Investor Relations for Small-Cap Companies

Small-caps may enjoy less sell-side coverage and deal with tighter constraints on time and resources, but ''small'' does have its advantages, too.

At companies of every size, executives who deal with investor relations must face hurdles posed by the economy, scheduling conflicts, securities regulation, and a plethora of other circumstances. At small-cap companies, however, they face additional challenges, often created by a scarcity of resources and by a continuing need to raise the company’s profile among investors and analysts.

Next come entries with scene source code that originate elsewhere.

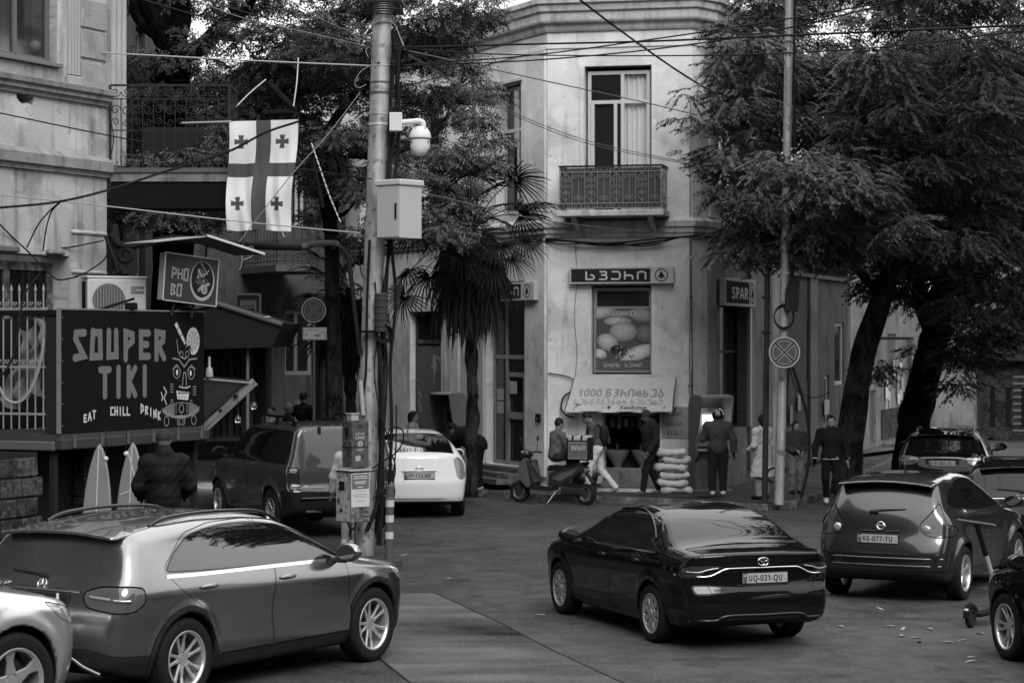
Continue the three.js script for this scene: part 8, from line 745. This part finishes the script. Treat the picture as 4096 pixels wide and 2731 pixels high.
// ---------------------------------------------------------------- people: one smooth body each, clothes over it
const HEADG=nets((x,y,z)=>{let d=ell(x,y,z,[0,0.02,-0.012],[0.076,0.1,0.095]);d=smin(d,ell(x,y,z,[0,-0.055,0.03],[0.05,0.06,0.06]),0.05);d=smin(d,cap(x,y,z,[0,0.012,0.08],[0,-0.022,0.102],0.009,0.014),0.02);d=smin(d,ell(x,y,z,[0,0.022,0.072],[0.05,0.01,0.014]),0.02);d=smin(d,ell(x,y,z,[0,-0.062,0.085],[0.024,0.008,0.01]),0.012);for(const s of[-1,1]){d=smin(d,ell(x,y,z,[s*0.078,-0.005,-0.01],[0.012,0.03,0.02]),0.01);d=smax(d,-ell(x,y,z,[s*0.03,0.004,0.094],[0.018,0.009,0.012]),0.012);}return smin(d,cap(x,y,z,[0,-0.06,-0.02],[0,-0.16,-0.03],0.052,0.055),0.04);},[-0.11,-0.19,-0.13],[0.11,0.14,0.13],0.011);
// a hand: palm, four unequal bent fingers and a thumb off the side of the palm; wrist at the origin, fingers down -y, thumb towards +z
const HANDG=nets((x,y,z)=>{let d=smax(ell(x,y+0.05,z,[0,0,0],[0.019,0.054,0.045]),-0.2,0.01);for(const[k,zz,l]of[[0,0.03,0.075],[1,0.01,0.085],[2,-0.011,0.078],[3,-0.031,0.06]]){const a=[0,-0.085,zz],b=[0.012,-0.085-l*0.5,zz*1.05],c=[0.034,-0.085-l*0.88,zz];d=smin(d,Math.min(cap(x,y,z,a,b,0.0095,0.009),cap(x,y,z,b,c,0.009,0.0075)),0.006);}d=smin(d,Math.min(cap(x,y,z,[0.004,-0.035,0.036],[0.014,-0.07,0.062],0.013,0.011),cap(x,y,z,[0.014,-0.07,0.062],[0.026,-0.1,0.062],0.011,0.009)),0.01);return smin(d,cap(x,y,z,[0,0.03,0],[0,-0.02,0],0.026,0.028),0.02);},[-0.05,-0.2,-0.07],[0.07,0.06,0.09],0.006,1);
const limbMat=(a,b,flip)=>{const d=V().subVectors(b,a).normalize(),q=new THREE.Quaternion().setFromUnitVectors(V(0,-1,0),d);return new THREE.Matrix4().compose(b,q,V(flip?-1:1,1,1));};
const PM={skin:mat(0.28,0.6,{sheen:0.2}),skinDark:mat(0.2,0.6),hair:mat(0.012,0.55),hairGrey:mat(0.2,0.7),eye:mat(0.01,0.15),black:mat(0.014,0.85),white:mat(0.66,0.85),shoe:mat(0.6,0.6),darkShoe:mat(0.02,0.5)};
const cm=v=>mat(v,0.9,{bumpMap:rep(T.cloth,3),bumpScale:0.002});
function person(label,pos,turn,o={}){
// joints: facing +z, left is +x
const J={pel:[0,0.95,0],chest:[0,1.28,0.0],neck:[0,1.46,-0.01],head:[0,1.62,0.015],hipL:[0.09,0.92,0],hipR:[-0.09,0.92,0],knL:[0.1,0.5,0.02],knR:[-0.1,0.5,0.02],anL:[0.1,0.09,-0.01],anR:[-0.1,0.09,-0.01],shL:[0.185,1.4,-0.01],shR:[-0.185,1.4,-0.01],elL:[0.25,1.12,-0.03],elR:[-0.25,1.12,-0.03],wrL:[0.26,0.87,0.05],wrR:[-0.26,0.87,0.05], ...o.J};
const sc=o.scale??1,W=o.width??1;for(const k in J)J[k]=J[k].map((v,i)=>v*sc*(i===0?W:1));
const r=v=>v*sc,t=thing('person',label,o.category??'person',pos,turn,o.group);
const legs=(x,y,z,e)=>{let d=9;for(const s of['L','R']){d=smin(d,cap(x,y,z,J['hip'+s],J['kn'+s],r(0.082)+e,r(0.058)+e),r(0.03));d=smin(d,cap(x,y,z,J['kn'+s],J['an'+s],r(0.056)+e,r(0.038)+e),r(0.03));}return smin(d,ell(x,y,z,J.pel,[r(0.155)+e,r(0.12)+e,r(0.115)+e]),r(0.06));};
const torso=(x,y,z,e)=>{let d=ell(x,y,z,[lerp(J.pel[0],J.chest[0],0.1),J.pel[1]+r(0.04),J.pel[2]],[r(0.145)+e,r(0.14)+e,r(0.105)+e]);d=smin(d,cap(x,y,z,J.pel,J.chest,r(0.115)+e,r(0.12)+e),r(0.08));d=smin(d,ell(x,y,z,J.chest,[r(0.17)+e,r(0.17)+e,r(0.115)+e]),r(0.08));return smin(d,cap(x,y,z,J.shL,J.shR,r(0.058)+e,r(0.058)+e),r(0.07));};
const arms=(x,y,z,e)=>{let d=9;for(const s of['L','R']){d=smin(d,cap(x,y,z,J['sh'+s],J['el'+s],r(0.052)+e,r(0.041)+e),r(0.03));d=smin(d,cap(x,y,z,J['el'+s],J['wr'+s],r(0.041)+e,r(0.028)+e*0.9),r(0.03));}return d;};
const feet=(x,y,z,e)=>{let d=9;for(const s of['L','R']){const a=J['an'+s],k=J['kn'+s],f=J['toe'+s];const tz=f?f[2]:a[2]+r(0.16),ty=f?f[1]:a[1]-r(0.055),tx=f?f[0]:a[0]*1.15;d=Math.min(d,smin(cap(x,y,z,[a[0],a[1]-r(0.04),a[2]-r(0.03)],[tx,ty,tz],r(0.043)+e,r(0.036)+e),cap(x,y,z,a,[a[0],a[1]+r(0.03),a[2]],r(0.042)+e,r(0.04)+e),r(0.03)));}return d;};
const neckD=(x,y,z)=>cap(x,y,z,J.neck,[lerp(J.neck[0],J.head[0],0.5),lerp(J.neck[1],J.head[1],0.5),lerp(J.neck[2],J.head[2],0.5)],r(0.055),r(0.052));
const all=Object.values(J),lo=[0,1,2].map(i=>Math.min(...all.map(p=>p[i]))-0.24),hi=[0,1,2].map(i=>Math.max(...all.map(p=>p[i]))+0.26);lo[1]=Math.max(lo[1],-0.12);const cell=o.cell??0.021;
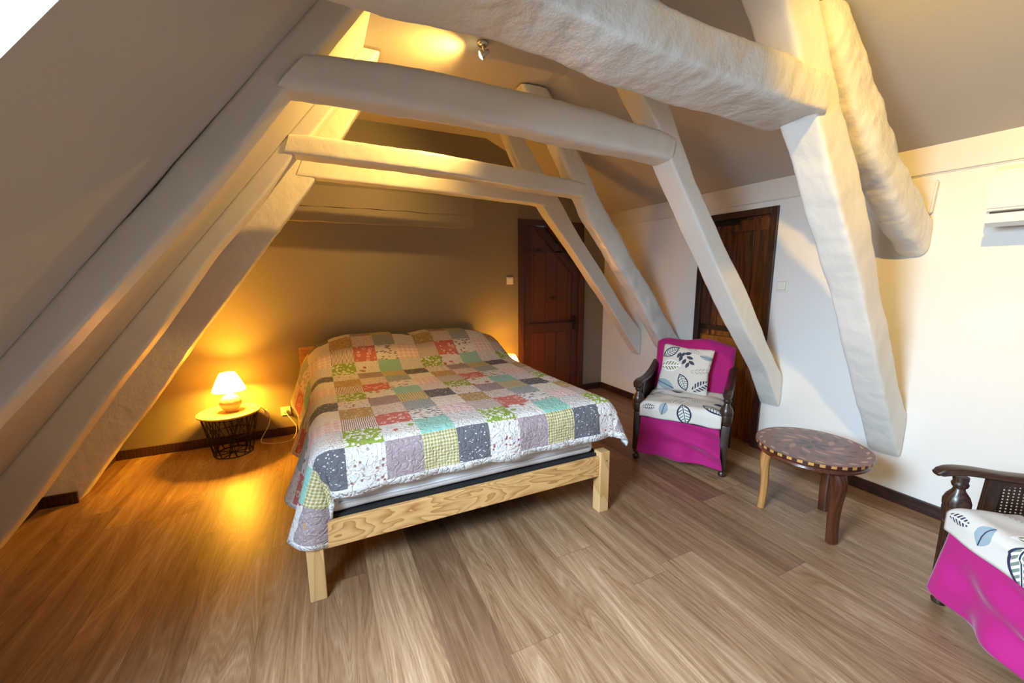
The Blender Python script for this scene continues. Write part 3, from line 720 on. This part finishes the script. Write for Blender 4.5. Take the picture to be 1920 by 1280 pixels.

Small-cap means different things to different people, but one common definition is a stock with a market capitalization below $1 billion; companies below $500 million often are referred to as micro-caps. Many market-watchers use the Russell 2000 Index as a guideline; as of early November 2003, the index had a market-capitalization range of approximately $1.2 billion to $117 million.

The challenges faced by small-cap companies include:

  • Lack of brand name recognition. Many small-cap companies do not have the same recognition enjoyed by their larger-cap counterparts, so they find it more difficult to attract investors, particularly retail investors.
  • Less liquidity. Due to their smaller float and relatively smaller pool of investors, small-cap stocks typically are harder to buy and sell easily. Since most investors prize liquidity, this can create a vicious cycle by repelling investors who will buy only liquid stocks.
  • Higher volatility comes in tandem with lower liquidity. For most investors, high volatility is undesirable.
  • Fewer resources. Most smaller-cap companies have fewer employees and other resources to handle a comparable workload; often the IR budget is relatively lower, too.
  • Lack of sell-side research. Many smaller-cap companies have fewer sell-side analysts covering their stock. Since most investors use some formal analysis to make investment decisions, sell-side coverage is valuable for attracting investors who might not otherwise find an emerging company on their radar screen.

Selling to the Sell Side

That’s why, at many small-caps, “the biggest challenge is obtaining sell-side research coverage,” according to Tom Newberry, the vice president of corporate communications at Framingham, Massachusetts-based GTC Biotherapeutics. But as banks continually reevaluate the companies they cover in a tough economic environment, preference often goes to the larger, more established companies, while smaller companies see their coverage decline.

Of the S&P 600 Small Cap Index constituents that had some coverage at the end of 2002, this year more than 300 lost one or more analysts who used to cover their stock. Fewer than half that number gained additional coverage, according to a recent Thomson Financial analysis. The average number of analysts covering small-caps decreased from slightly more than 6 per company to about 5.5, an 11 percent decrease over the first nine months of 2003. From a different perspective, the “losers” lost nearly two analysts per company, while the “winners” gained slightly less than that number.

Adds Newberry, whose company has a market capitalization of about $100 million, “The emphasis is on the larger-cap names because of the flow of trading commissions.” Furthermore, an event at a large-cap company in the same industry, such as a delay in the approval of a key drug, can buffet small-cap brethren on the theory that the same problem will apply. “No matter what the IR person tries to do about that, it’s not going to change, you’re still going to get whacked pretty hard,” Newberry says. “The only way to counteract that is to perform differently, which is a ‘recover later’ kind of strategy, rather than a ‘prevent the slide’ strategy.”